**EXERCISE DESCRIPTION:** Only one span of the listing below is wanted: the lines from the one with "0.2, var=0.3, scale=4)" through the one with "0.9, var=0.2, scale=8)", reproduced exactly, both ends kept.

**DATA SEGMENT:**
+--

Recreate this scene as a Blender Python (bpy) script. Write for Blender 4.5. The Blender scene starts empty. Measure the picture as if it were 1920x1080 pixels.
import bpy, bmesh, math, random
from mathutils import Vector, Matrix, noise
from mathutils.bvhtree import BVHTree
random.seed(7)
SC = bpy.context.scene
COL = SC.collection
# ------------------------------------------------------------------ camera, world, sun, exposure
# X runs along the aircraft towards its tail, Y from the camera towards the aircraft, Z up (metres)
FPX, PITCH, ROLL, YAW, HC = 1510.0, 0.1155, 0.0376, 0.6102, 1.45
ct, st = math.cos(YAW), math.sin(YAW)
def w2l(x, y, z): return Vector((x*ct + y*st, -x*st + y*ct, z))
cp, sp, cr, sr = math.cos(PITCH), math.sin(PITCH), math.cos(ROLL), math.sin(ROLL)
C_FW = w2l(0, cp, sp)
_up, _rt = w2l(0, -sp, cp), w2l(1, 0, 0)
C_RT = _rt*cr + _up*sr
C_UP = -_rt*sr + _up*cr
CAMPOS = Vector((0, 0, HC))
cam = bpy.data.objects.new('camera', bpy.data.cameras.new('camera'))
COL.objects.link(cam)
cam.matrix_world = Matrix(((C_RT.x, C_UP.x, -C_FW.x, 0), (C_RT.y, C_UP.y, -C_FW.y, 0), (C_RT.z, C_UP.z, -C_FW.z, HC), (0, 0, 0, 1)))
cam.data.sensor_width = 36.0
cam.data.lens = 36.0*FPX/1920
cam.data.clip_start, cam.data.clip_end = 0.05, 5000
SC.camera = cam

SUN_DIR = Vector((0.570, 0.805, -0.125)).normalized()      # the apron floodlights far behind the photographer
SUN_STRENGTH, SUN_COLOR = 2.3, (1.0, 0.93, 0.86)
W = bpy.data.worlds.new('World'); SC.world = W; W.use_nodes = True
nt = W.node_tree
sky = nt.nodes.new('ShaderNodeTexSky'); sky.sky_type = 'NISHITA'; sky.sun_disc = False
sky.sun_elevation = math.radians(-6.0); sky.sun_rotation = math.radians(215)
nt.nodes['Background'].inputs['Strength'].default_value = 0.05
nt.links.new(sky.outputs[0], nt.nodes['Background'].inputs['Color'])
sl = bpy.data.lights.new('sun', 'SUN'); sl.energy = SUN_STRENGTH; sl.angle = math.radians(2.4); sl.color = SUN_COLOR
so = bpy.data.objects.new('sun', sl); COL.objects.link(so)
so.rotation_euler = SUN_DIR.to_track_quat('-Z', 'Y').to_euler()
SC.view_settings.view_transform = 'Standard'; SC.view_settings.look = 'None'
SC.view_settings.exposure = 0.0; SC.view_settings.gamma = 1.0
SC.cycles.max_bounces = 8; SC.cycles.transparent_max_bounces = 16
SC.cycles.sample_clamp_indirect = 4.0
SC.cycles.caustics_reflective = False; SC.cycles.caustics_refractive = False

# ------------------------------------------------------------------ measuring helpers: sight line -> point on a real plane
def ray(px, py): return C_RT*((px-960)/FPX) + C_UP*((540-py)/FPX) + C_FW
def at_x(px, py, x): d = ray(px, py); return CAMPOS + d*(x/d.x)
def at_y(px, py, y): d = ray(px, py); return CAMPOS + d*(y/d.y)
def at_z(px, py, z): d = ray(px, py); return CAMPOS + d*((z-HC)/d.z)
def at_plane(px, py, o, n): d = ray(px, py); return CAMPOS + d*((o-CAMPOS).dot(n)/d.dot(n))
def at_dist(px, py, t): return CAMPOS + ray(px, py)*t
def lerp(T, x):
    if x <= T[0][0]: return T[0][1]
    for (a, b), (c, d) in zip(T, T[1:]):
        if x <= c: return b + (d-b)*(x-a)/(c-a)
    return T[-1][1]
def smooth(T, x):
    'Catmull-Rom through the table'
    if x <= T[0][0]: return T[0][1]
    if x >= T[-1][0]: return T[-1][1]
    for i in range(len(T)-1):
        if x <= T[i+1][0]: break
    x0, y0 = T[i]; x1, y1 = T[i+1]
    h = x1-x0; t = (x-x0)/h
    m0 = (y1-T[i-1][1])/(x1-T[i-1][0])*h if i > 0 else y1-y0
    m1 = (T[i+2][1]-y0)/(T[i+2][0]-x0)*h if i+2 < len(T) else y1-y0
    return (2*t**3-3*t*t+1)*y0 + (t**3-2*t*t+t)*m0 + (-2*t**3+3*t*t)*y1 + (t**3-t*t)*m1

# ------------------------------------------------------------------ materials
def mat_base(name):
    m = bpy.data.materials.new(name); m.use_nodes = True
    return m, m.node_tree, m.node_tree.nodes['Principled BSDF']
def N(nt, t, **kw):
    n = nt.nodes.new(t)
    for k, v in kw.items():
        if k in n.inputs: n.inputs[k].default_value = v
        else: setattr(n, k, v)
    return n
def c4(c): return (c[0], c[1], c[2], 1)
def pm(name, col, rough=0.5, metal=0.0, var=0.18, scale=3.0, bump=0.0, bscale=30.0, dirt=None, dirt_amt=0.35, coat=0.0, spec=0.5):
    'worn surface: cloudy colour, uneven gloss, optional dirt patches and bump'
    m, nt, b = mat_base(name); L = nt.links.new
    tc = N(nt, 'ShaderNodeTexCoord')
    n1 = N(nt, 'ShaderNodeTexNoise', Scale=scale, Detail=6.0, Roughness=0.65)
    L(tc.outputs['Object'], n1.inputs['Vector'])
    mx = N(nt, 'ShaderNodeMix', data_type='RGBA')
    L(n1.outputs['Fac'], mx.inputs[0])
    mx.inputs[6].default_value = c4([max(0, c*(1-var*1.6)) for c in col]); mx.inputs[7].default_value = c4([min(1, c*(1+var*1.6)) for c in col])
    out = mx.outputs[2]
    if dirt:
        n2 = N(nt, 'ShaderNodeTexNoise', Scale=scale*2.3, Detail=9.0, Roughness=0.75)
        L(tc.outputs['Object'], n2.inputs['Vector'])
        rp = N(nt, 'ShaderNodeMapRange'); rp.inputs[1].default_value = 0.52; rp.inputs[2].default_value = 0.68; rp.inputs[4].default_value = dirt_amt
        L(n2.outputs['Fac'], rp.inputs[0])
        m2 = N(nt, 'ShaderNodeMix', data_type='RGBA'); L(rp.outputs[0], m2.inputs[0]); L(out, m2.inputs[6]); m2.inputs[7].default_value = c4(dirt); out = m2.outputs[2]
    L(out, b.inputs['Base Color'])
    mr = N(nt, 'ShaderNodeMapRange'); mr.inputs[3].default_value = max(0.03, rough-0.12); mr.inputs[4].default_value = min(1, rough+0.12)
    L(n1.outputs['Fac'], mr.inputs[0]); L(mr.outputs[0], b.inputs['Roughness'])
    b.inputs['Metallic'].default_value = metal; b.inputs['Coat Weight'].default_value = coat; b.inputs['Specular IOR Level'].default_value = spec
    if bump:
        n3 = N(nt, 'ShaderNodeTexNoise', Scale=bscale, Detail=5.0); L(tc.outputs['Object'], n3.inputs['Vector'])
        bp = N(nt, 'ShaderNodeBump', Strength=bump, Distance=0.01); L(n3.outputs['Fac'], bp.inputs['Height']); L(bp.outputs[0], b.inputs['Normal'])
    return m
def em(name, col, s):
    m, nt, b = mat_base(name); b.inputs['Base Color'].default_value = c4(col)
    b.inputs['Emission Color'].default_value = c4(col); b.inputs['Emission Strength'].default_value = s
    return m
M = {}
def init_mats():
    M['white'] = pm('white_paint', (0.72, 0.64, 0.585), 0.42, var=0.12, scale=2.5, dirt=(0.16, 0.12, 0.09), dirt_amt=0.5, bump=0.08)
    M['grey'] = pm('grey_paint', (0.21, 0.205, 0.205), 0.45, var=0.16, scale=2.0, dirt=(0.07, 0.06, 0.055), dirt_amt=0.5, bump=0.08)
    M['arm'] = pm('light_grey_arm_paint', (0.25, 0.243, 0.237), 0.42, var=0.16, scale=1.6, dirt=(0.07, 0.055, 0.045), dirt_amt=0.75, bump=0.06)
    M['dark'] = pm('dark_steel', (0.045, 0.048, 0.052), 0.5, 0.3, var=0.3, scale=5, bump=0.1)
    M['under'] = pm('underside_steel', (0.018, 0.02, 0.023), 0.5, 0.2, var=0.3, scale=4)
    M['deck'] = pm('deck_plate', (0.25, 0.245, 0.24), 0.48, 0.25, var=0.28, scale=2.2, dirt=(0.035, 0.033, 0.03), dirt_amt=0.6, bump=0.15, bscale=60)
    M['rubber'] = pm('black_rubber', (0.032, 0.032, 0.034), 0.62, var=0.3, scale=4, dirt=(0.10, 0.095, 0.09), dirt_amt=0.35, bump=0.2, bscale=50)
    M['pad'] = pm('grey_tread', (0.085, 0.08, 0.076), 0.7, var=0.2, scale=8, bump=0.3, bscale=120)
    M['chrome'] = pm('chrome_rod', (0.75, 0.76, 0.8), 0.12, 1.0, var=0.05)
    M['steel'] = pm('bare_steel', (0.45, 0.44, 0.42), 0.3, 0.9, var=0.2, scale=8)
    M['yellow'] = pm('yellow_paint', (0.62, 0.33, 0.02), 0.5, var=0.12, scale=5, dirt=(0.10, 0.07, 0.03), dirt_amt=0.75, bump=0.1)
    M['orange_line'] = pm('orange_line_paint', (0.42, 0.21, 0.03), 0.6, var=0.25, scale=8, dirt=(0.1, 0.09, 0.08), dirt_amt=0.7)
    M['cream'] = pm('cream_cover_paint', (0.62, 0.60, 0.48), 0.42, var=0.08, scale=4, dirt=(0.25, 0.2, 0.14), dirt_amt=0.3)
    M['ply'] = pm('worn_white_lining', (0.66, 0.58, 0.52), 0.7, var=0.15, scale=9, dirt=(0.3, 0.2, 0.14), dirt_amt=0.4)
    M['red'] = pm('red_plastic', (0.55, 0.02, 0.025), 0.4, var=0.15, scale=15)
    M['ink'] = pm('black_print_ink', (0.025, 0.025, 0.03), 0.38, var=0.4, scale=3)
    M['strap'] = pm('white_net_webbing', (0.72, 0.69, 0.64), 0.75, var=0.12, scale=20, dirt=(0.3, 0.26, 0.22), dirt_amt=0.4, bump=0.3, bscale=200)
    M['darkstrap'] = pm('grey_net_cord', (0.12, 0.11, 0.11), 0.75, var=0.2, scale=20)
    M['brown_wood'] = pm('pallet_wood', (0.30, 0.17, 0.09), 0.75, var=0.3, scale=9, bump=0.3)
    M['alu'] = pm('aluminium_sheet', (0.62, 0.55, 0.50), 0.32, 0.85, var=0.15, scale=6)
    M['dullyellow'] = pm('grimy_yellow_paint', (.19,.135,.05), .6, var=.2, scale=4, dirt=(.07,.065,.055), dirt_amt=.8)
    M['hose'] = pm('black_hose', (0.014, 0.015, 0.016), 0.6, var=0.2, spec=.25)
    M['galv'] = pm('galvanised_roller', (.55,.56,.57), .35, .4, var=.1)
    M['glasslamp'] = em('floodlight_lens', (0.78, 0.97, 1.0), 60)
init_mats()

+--

**WRITTEN ANSWER:**
    M['under'] = pm('underside_steel', (0.018, 0.02, 0.023), 0.5, 0.2, var=0.3, scale=4)
    M['deck'] = pm('deck_plate', (0.25, 0.245, 0.24), 0.48, 0.25, var=0.28, scale=2.2, dirt=(0.035, 0.033, 0.03), dirt_amt=0.6, bump=0.15, bscale=60)
    M['rubber'] = pm('black_rubber', (0.032, 0.032, 0.034), 0.62, var=0.3, scale=4, dirt=(0.10, 0.095, 0.09), dirt_amt=0.35, bump=0.2, bscale=50)
    M['pad'] = pm('grey_tread', (0.085, 0.08, 0.076), 0.7, var=0.2, scale=8, bump=0.3, bscale=120)
    M['chrome'] = pm('chrome_rod', (0.75, 0.76, 0.8), 0.12, 1.0, var=0.05)
    M['steel'] = pm('bare_steel', (0.45, 0.44, 0.42), 0.3, 0.9, var=0.2, scale=8)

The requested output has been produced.